Голявкин сказал, что текст был написан за много лет до юбилея Брежнева и отношения к нему не имеет, однако в литературных и читательских кругах история получила название «Второй залп Авроры» (по ассоциации с первым залпом в октябре 1917 года), номер журнала был изъят из продажи и библиотек, его тираж сокращен до минимума, а главный редактор журнала и ответственный секретарь— уволены.
Писательница и художница следующего за Поповым поколения Валерия Нарбикова как-то метко сказала по поводу отношения писателя к общению с другими людьми, особенно с теми, от кого зависит его творчество: «Вообще я люблю людей, если они меня не мучают. Мне очень нравится сейчас. Я очень люблю настоящее время. Прошлое же люблю в законченном виде. Мне иногда хочется взять его в руки и поцеловать: вот пусть оно таким и останется. Законсервированность, неизменность прошедшего времени — это нечто замечательное… Когда я пишу, меня вообще ничего не волнует. Я не пишу для кого-то. И не пишу для себя. Я просто пишу. Но когда я вижу, что кто-то понял мой текст — это каждый раз как чудо: неужели он меня понял?! Это счастье, в которое каждый раз невозможно поверить. Это как любовь». Нарбикова, кстати, известна тем, что «неприкровенно» пишет о «любовной подноготной», за что не однажды была сурово критикуема. Любовь, как известно, главная тема литературы. В России сегодняшней есть еще одна острая тема — это деньги, но для малой прозы и поэзии она в число мейнстримов не входит, это предмет интереса больших романных форм и сериалов.
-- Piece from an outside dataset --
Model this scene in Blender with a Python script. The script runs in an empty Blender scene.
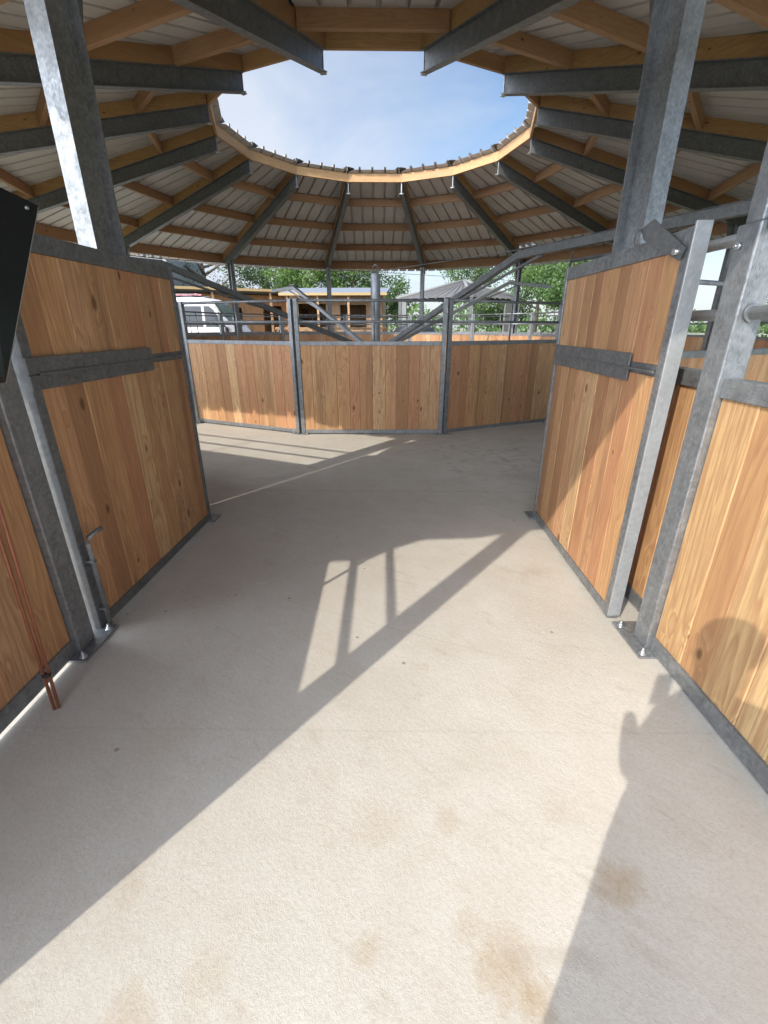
import bpy, bmesh, math, random
from mathutils import Vector, Matrix
random.seed(7)
sc = bpy.context.scene
col = sc.collection
PI = math.pi

# ------------------------------------------------------------------ helpers
def thing(name, label, cat, loc=(0, 0, 0), rz=0.0, group=None):
    o = bpy.data.objects.new(name, None); col.objects.link(o)
    o.empty_display_size = 0.2
    o.location = loc; o.rotation_euler = (0, 0, rz)
    o['label'] = label; o['category'] = cat
    if group: o['group'] = group
    return o

def tag(o, label, cat, group=None):
    o['label'] = label; o['category'] = cat
    if group: o['group'] = group
    return o

def link(name, me, parent=None, mat=None):
    o = bpy.data.objects.new(name, me); col.objects.link(o)
    if parent is not None: o.parent = parent
    if mat is not None and len(me.materials) == 0: me.materials.append(mat)
    return o

class MB:
    """collects shapes of ONE mesh"""
    def __init__(s): s.bm = bmesh.new()
    def hexa(s, P):
        v = [s.bm.verts.new(p) for p in P]
        for f in ((0, 3, 2, 1), (4, 5, 6, 7), (0, 1, 5, 4), (1, 2, 6, 5), (2, 3, 7, 6), (3, 0, 4, 7)):
            s.bm.faces.new([v[i] for i in f])
        return s
    def box(s, x0, x1, y0, y1, z0, z1):
        return s.hexa([(x0, y0, z0), (x1, y0, z0), (x1, y1, z0), (x0, y1, z0), (x0, y0, z1), (x1, y0, z1), (x1, y1, z1), (x0, y1, z1)])
    def bbox(s, x0, x1, y0, y1, z0, z1, b=0.004):
        bm2 = bmesh.new()
        m = MB.__new__(MB); m.bm = bm2
        m.box(x0, x1, y0, y1, z0, z1)
        bmesh.ops.bevel(bm2, geom=bm2.edges[:], offset=b, segments=2, affect='EDGES', profile=0.5)
        s.merge(bm2); return s
    def merge(s, bm2):
        me = bpy.data.meshes.new('tmp'); bm2.to_mesh(me); bm2.free()
        s.bm.from_mesh(me); bpy.data.meshes.remove(me)
    def beam(s, p0, p1, w, h, up=(0, 0, 1)):
        p0, p1 = Vector(p0), Vector(p1); d = (p1 - p0).normalized()
        upv = Vector(up)
        if abs(d.dot(upv)) > .98: upv = Vector((0, 1, 0))
        a = d.cross(upv).normalized() * w / 2; b = a.cross(d).normalized() * h / 2
        return s.hexa([p0 - a - b, p0 + a - b, p1 + a - b, p1 - a - b, p0 - a + b, p0 + a + b, p1 + a + b, p1 - a + b])
    def tube(s, pts, r, n=10, r1=None):
        pts = [Vector(p) for p in pts]; rings = []
        for i, p in enumerate(pts):
            d = (pts[min(i + 1, len(pts) - 1)] - pts[max(i - 1, 0)]).normalized()
            u = Vector((0, 0, 1)) if abs(d.z) < .9 else Vector((1, 0, 0))
            a = d.cross(u).normalized(); b = d.cross(a)
            rr = r if r1 is None else r + (r1 - r) * i / max(1, len(pts) - 1)
            rings.append([s.bm.verts.new(p + a * rr * math.cos(2 * PI * k / n) + b * rr * math.sin(2 * PI * k / n)) for k in range(n)])
        for i in range(len(rings) - 1):
            for k in range(n):
                f = s.bm.faces.new((rings[i][k], rings[i][(k + 1) % n], rings[i + 1][(k + 1) % n], rings[i + 1][k])); f.smooth = True
        s.bm.faces.new(rings[0][::-1]); s.bm.faces.new(rings[-1])
        return s
    def lathe(s, prof, c=(0, 0, 0), n=16):
        rings = [[s.bm.verts.new((c[0] + r * math.cos(2 * PI * k / n), c[1] + r * math.sin(2 * PI * k / n), c[2] + z)) for k in range(n)] for r, z in prof]
        for i in range(len(rings) - 1):
            for k in range(n):
                f = s.bm.faces.new((rings[i][k], rings[i][(k + 1) % n], rings[i + 1][(k + 1) % n], rings[i + 1][k])); f.smooth = True
        s.bm.faces.new(rings[0][::-1]); s.bm.faces.new(rings[-1]); return s
    def prism(s, poly, ext):
        """poly: list of points, ext: extrusion vector"""
        e = Vector(ext); a = [s.bm.verts.new(p) for p in poly]; b = [s.bm.verts.new(Vector(p) + e) for p in poly]
        n = len(poly)
        s.bm.faces.new(a[::-1]); s.bm.faces.new(b)
        for i in range(n): s.bm.faces.new((a[i], a[(i + 1) % n], b[(i + 1) % n], b[i]))
        return s
    def face(s, P): s.bm.faces.new([s.bm.verts.new(p) for p in P]); return s
    def mesh(s, name, mat=None, fix=True):
        if fix: bmesh.ops.recalc_face_normals(s.bm, faces=s.bm.faces[:])
        me = bpy.data.meshes.new(name); s.bm.to_mesh(me); s.bm.free()
        if mat is not None: me.materials.append(mat)
        return me
    def build(s, name, mat, parent=None, fix=True):
        return link(name, s.mesh(name, mat, fix), parent)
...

Кроме яркой биографии и острых тем авторы малых форм могут выделиться еще и нестандартной формой подачи, как это сделал поэт, исследователь литературы и художник Андрей Монастырский, один из родоначальников московского концептуализма. С 1970-х он создает поэтические объекты и проводит «Коллективные действия» вместе с группой авторов, объединившихся под одноименным названием. Конечно, официальная власть все это удушала и давила… до начала перестройки. А потом Монастырский опубликовал массу статей о современном искусстве и активно выставлялся в России, США, Франции, Германии, Австрии. Стал знаменит, и в итоге в 2011 году представлял Россию на Венецианской биеннале современного искусства.
О Монастырском в жизни у меня есть одно очень выразительное воспоминание. Матушка вывозила меня в детстве в эстонскую деревушку Кясму, куда летом наезжало много известных физиков и лириков. Теперь там, кажется, даже есть музей имени тогдашних великих приезжих. А в те годы мы с матушкой выезжали как-то из темного леса, куда катались на велосипедах по грибы, в солнечный и веселый сосновый бор, сквозь который виднелся уже вдалеке берег моря.
Я было в радостном энтузиазме рванула вперед, и тут навстречу мне вышел человек с черными волосами, подстриженными в кружок, как у средневековых монахов, в черном тренировочном костюме и черных кедах. В руке он нес черное радио, от которого к его голове шли наушники. Глаза человека были обращены внутрь, и он меня очевидно не видел. Я остановилась и на всякий случай попятилась назад, к матери.
Поравнявшись, страшный человек кивнул нам, обратив на секунду вбок лицо с невидящими глазами. Из его наушников донеслись позывные «Голоса Америки». И когда он продефилировал в темный лес, моя мама, слушавшая «голоса» дома и отлично знавшая о моем пристрастии к стихотворчеству, сказала: «Вот, деточка, этот черный человек — поэт Андрей Монастырский. В сосновом бору слушает не пение птиц, а «голоса». Солнца и брусники не видит, в море не купается. Погляди на него и трижды подумай, надо ли тебе это?» Я подумала и сказала: «Но был же еще и Пушкин!» Мама сказала, что это, безусловно, веселей, но она согласна на мою поэтическую карьеру только если без пушкинских перегибов.
Совсем без перегибов, как известно, у творческих людей не случается, но действительно летнюю резиденцию я в итоге со временем, уже в XXI веке, купила в Пушкинских горах.
Чудаки на пути к глобализации
Битов открыл новую область исследования, при этом обнаружив абсолютный уровень в слове. Но главное, не в обиду будь сказано другим замечательным писателям, Андрей Битов — умный человек, а это редко бывает. В литературе, мне кажется, умных людей гораздо меньше, чем людей талантливых. Даже читая его не вполне удачные произведения, ты чувствуешь, что общаешься с умным человеком. Это очень лестно для читателя, это просто незаменимо.